Brad Hodge has decided that now his family should come first  •  Getty Images

Brad Hodge has made the surprise decison to retire from first-class cricket, ending any chance of adding to his six Test caps. Hodge, who holds a Cricket Australia contract and was said by Australia's chairman of selectors Andrew Hilditch to be very close to selection for this year's Ashes tour, will continue to play one-day and Twenty20 cricket for Victoria.
Hodge, who turns 35 this month, said he would play two more Sheffield Shield games before stepping down after Christmas to spend more time with his family. He is the father of a three-year-old son and a five-month-old girl, and having missed the first stages of his son's life due to touring commitments, he was keen not to let the same thing happen for his daughter.
"When you drive your car home after you've made some more runs and you see your little boy running around and your little girl, everything comes back into perspective pretty quickly," Hodge said. His cricket career isn't entirely over, though.
Hodge is keen to play on for Victoria in one-day and for the Bushrangers and Kolkata Knight Riders in 20-over cricket and as one of the most prolific Twenty20 batsmen in the world, he is hoping to be in the frame for Australia's ICC World Twenty20 squad next year. He said he realised he no longer had the application required for four-day cricket while making 195 against South Australia in a Sheffield Shield match last month.
"Peter George had taken the second new ball and I knew what 'Shippy' [Victoria coach Greg Shipperd] was thinking - just get through the new ball, get through to stumps, we can rebuild tomorrow," Hodge said. "That wasn't exactly my plan; I hit Peter George for a massive six, second ball, straight over long-on.
"I've never done it in my career and probably never will again. It just wasn't in my make-up, but it signified that something was wrong, the commitment to knuckle down and get through that second new ball wasn't there."
Hodge is keen to step aside and allow a younger player the chance to develop and perhaps one day play for Australia. Hodge will have to settle for a six-Test career that ended 18 months ago in Jamaica, when he replaced an injured Matthew Hayden in a one-off appearance. It was a match that few Australians saw and even fewer will remember.
Hodge made 67 and was one of Australia's best performers in the victory but, as was usually the case in his international career, he quickly made way when the star player was fit again. However, despite being Victoria's leading run-getter of all time in first-class, one-day and Twenty20 cricket, Hodge said he had come to accept that his international career was not to be an extensive one.

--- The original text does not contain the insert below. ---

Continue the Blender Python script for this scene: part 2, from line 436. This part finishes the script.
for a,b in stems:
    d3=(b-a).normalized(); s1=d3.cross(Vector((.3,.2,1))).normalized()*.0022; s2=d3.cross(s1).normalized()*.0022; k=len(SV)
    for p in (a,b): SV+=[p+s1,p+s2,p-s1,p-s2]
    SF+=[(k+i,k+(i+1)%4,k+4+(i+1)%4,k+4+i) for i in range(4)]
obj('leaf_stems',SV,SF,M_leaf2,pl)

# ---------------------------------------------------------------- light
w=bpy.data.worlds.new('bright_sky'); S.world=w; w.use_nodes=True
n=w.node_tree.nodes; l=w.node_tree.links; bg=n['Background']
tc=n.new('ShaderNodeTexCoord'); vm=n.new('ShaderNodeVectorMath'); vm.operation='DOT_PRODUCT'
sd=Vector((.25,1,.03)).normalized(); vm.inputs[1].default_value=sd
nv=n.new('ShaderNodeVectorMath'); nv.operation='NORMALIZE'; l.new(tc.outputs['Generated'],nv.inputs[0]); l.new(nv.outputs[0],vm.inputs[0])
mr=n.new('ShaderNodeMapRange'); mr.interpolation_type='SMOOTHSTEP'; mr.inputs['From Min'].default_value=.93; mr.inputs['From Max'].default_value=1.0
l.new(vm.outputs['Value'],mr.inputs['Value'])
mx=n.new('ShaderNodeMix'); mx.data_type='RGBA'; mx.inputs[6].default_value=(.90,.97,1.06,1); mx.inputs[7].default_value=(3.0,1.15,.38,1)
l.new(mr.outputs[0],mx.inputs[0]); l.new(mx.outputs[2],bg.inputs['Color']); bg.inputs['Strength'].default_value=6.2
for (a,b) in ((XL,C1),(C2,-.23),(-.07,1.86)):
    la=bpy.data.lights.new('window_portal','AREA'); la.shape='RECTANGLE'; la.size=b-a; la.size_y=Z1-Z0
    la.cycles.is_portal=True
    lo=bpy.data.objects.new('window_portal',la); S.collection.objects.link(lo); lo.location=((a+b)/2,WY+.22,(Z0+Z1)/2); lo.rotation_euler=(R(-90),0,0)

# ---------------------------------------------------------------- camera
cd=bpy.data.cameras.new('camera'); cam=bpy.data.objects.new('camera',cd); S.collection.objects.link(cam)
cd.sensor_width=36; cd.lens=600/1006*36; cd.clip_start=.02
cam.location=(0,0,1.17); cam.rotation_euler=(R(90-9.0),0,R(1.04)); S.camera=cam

"I've played for Australia and I'm grateful and happy that I've been able to do that," he said. "I'm the highest run-scorer for Victoria and I'm very honoured to be in front of (Dean) Jones and greats like (Matthew) Elliott, (Ian) Redpath, (Graham) Yallop, but I think it's time for someone else to step into those shoes and have that opportunity to play for Australia.
"Would I like to have played 50, 100 Tests and be a great like Hayden, Langer, Gilchrist and Ponting? Of course, but unfortunately that's not the way the cards have fallen."
He will be best remembered at international level for his unbeaten 203 against South Africa at the WACA in 2005-06, although Ricky Ponting's delayed declaration to allow Hodge to reach his milestone might have contributed to Australia failing to win the match. Even so, few players can claim to have scored a Test double-hundred.
Another of his first-class highlights was Victoria's 2003-04 Pura Cup triumph, which came after their coach David Hookes died during the season. Hodge tallied 984 runs in that summer and his personal contribution to the success made the win even more memorable for him.
But there remains unfinished business. Victoria haven't won a domestic one-day title since 1998-99, and that is something Hodge would like to see change before he quits the game for good.
In Hodge's six Tests he scored 503 runs at 55.88 and he has so far also appeared in 25 ODIs and eight Twenty20 internationals. One of Australian cricket's most consistent run-getters, Hodge's first-class runs for Victoria total 11,278 at 47.39. He also had stints with Durham, Leicestershire and Lancashire in the county circuit and overall his first-class run tally is 17,012 at 48.88.